Making a Good Impression: Presenting Yourself

Alison SkymesIn the start of a new series, Alison Skymes looks at ways of making a good impression, starting with the 7 different facets of presenting yourself. The interesting thing for me is that they don't have much to do with ICT as such, they're fairly generic points. You might like to discuss them with your students.

Hi, and thanks to Terry for the opportunity to share with you a few of my thoughts on the subject. I'm assuming that you don't have a lot of time on your hands (who would, in these days of initiative overload?), so I will be brief and to the point.

  1. Let's start with generic stuff. You're a professional, right? Guys, that means no turning up in jeans. Gals, save the party top for the weekend. Sorry if this ain't politically correct, but you have a choice: self-expression or a career path. Your decision.

  2. Presentation isn't only about your clothes. When was the last time you had your hair seen to? If you look like a mess, don't expect anyone to regard you as leadership material, unless you're incredibly lucky.

  3. Presentation is about more than just your appearance. It covers communication too: emails need to be polite and carefully written -- and spell-checked. The signature should have your name, title and contact details, not some quasi-religious proverb you found in a fortune cookie. Your letters/memos/posters should be spell-checked too.

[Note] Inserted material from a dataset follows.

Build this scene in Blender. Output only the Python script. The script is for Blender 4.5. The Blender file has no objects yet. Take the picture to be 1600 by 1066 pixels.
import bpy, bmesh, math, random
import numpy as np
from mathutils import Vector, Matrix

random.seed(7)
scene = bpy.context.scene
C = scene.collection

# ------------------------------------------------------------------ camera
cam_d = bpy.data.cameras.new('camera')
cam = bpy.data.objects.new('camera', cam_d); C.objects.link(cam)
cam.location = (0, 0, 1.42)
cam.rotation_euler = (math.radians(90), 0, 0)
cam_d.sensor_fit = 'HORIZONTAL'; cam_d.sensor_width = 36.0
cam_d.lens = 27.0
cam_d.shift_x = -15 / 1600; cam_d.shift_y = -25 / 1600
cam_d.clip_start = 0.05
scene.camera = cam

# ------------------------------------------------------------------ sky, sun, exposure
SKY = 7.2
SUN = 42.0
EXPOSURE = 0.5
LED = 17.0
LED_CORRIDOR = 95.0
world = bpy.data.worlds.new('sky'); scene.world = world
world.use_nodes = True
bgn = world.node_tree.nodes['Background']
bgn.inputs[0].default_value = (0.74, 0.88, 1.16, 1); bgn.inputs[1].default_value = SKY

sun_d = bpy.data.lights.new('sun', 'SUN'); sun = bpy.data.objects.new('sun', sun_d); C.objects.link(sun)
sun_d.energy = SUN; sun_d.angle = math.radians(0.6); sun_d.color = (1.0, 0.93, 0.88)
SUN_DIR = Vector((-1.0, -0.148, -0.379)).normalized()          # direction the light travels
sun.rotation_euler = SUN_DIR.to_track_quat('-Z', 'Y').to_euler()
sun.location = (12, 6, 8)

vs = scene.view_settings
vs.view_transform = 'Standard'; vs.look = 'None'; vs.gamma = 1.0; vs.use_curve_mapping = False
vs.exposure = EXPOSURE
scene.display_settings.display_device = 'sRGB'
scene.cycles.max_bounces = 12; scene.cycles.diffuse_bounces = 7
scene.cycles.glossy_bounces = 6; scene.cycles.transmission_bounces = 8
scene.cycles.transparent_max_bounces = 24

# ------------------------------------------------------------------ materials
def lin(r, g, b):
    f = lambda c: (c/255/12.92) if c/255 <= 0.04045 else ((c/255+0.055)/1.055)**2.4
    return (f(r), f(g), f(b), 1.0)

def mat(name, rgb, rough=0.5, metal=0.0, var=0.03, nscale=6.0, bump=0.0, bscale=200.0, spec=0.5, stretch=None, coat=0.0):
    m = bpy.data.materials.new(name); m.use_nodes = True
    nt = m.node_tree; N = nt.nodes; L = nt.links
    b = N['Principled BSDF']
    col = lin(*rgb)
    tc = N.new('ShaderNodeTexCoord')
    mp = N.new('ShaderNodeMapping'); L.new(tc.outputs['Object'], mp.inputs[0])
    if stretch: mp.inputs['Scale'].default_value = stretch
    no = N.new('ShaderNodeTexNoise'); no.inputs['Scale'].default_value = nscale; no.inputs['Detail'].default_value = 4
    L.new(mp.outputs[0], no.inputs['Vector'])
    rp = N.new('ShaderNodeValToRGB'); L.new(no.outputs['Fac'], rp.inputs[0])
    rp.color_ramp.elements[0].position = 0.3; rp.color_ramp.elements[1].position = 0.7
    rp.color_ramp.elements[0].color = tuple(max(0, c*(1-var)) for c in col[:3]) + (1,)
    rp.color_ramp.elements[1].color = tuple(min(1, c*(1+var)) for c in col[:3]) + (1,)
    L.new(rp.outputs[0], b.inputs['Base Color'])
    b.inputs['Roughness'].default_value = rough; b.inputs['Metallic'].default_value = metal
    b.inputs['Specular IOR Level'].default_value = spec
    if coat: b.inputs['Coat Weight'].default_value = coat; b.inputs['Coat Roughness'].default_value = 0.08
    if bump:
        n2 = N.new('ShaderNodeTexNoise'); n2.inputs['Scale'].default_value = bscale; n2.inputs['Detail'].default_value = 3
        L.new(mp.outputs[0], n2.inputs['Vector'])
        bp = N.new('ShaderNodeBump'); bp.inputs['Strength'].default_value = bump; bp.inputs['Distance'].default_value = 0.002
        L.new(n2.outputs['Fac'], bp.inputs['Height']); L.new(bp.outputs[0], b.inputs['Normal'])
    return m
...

  4. On the subject of memos and so on, no hand-written notes, ideally. But even if you have to, write them on headed paper. You're an ed tech guru, right? It shouldn't be rocket science for you to design a template and print off a stack of blank memo sheets. It's all part of what the marketing pundits call "branding".

  5. How do you come across when you talk to your co-workers in the staffroom? Knowledgeable? Quietly confident? A geek? If people can't understand you, they won't promote you. If people think you're patronising them, they won't want you in a position of power and influence where you can make them look like an idiot.

  6. Same with manuals and help sheets, posters and all that sort of thing. First of all you got to produce them. Then you better make them readable. If the best you can do is something that reads like it was written by a geek for whom English is his third language, get someone else to write it for you. That's known as "outsourcing", by the way.

  7. Always, but always, have some pertinent facts at your fingertips. It's a lot easier than you might think.

Feel free to comment. But use a spell-checker before hitting the Send button!